2 minute read

In October 2003, Microsoft formalized “Patch Tuesday” as a phenomenon. Next month it will turn 21 with no indication of the stream of security issues being fixed in Windows each month ever slowing down. Patch Tuesdays have institutionalized a habit of fixing symtoms rather than root causes, with an impressive list of catastrophic outcomes for thousands of Microsoft customers over the years. We are still receiving new “fixes” for security hole categories that were known in the mid-to late nineteen-nineties. Microsoft is desperate to avoid breaking backwards compatibility, but this is actually causing trouble for the entire rest of the world.

What we would really need to see - on a company-wide basis in Microsoft - is a system similar to what Toyota implemented in their production lines: When someone discovers a problem, “stop the outflow of defective products”, then “build quality into products by (…) preventing [issues] from recurring”. Again, I know backwards compatibility is Microsoft’s big thing, but has anybody actually paused and thought about the cost of this backwards compatibility?
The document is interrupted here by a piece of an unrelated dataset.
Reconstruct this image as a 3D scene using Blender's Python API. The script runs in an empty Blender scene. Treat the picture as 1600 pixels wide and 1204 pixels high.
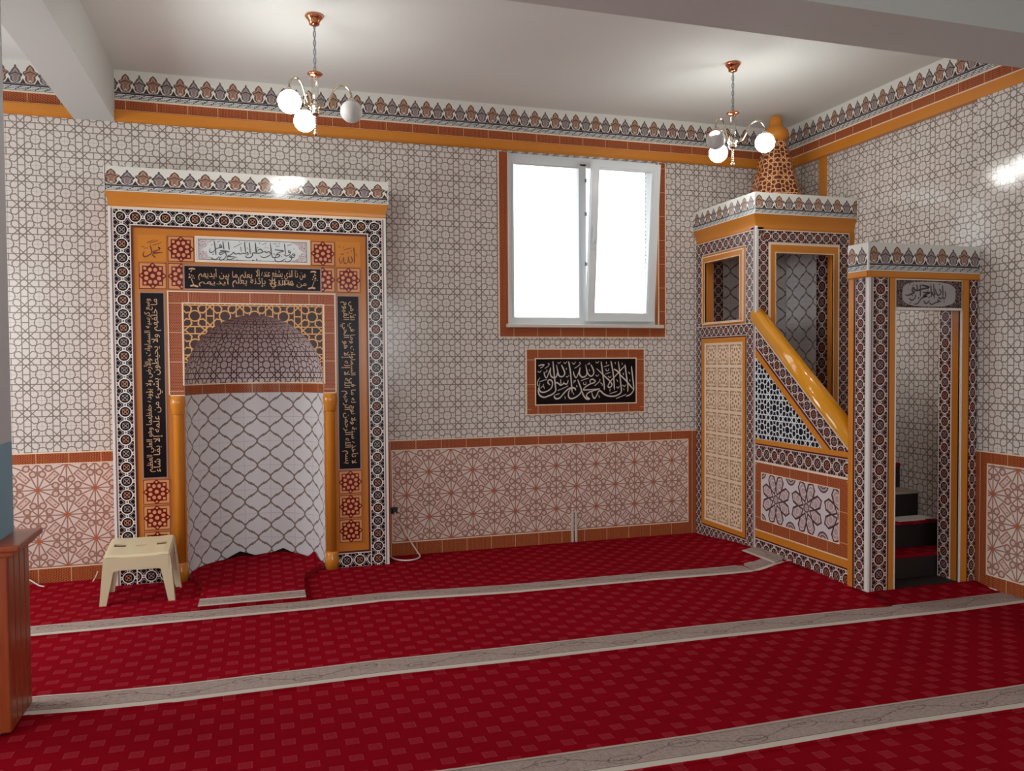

To Microsoft? To their millions of customers? At what point would it actually be cheaper to update legacy software to use new APIs - or replace it outright - than to have tens of thousands of Microsoft employees and IT staff alike around the globe spending tens of thousands of hours every month doing busy-work, putting additional layers of band-aid on obviously fundamentally broken products?

The issue here isn’t that imperfect humans make mistakes. That happens in all programming. Neither am I arguing that we shouldn’t allow software to keep evolving - a process that in itself is bound to introduce new errors. The issue is that we repeatedly see security issues in areas where we know how to do things better, but for monetary reasons Microsoft are choosing not to. For them, it’s not even short-term monetary reasons: A significant portion of IT professionals out there have never expierienced a world where you didn’t get critical bug fixes on the second Tuesday of every month. I’m sure I’m not overly cynical if I suspect that a large part of Microsofts recurring revenue comes from sales of support contracts sold to companies who need to know that their software is as secure as possible. In fact, to a certain kind of person, a steady stream of monthly fixes indicates that they’re getting value for their money.

But for us who make or influence software choices in a corporate setting, it’s time we took some time to think about why we should even want to use a system that’s permanently critically broken.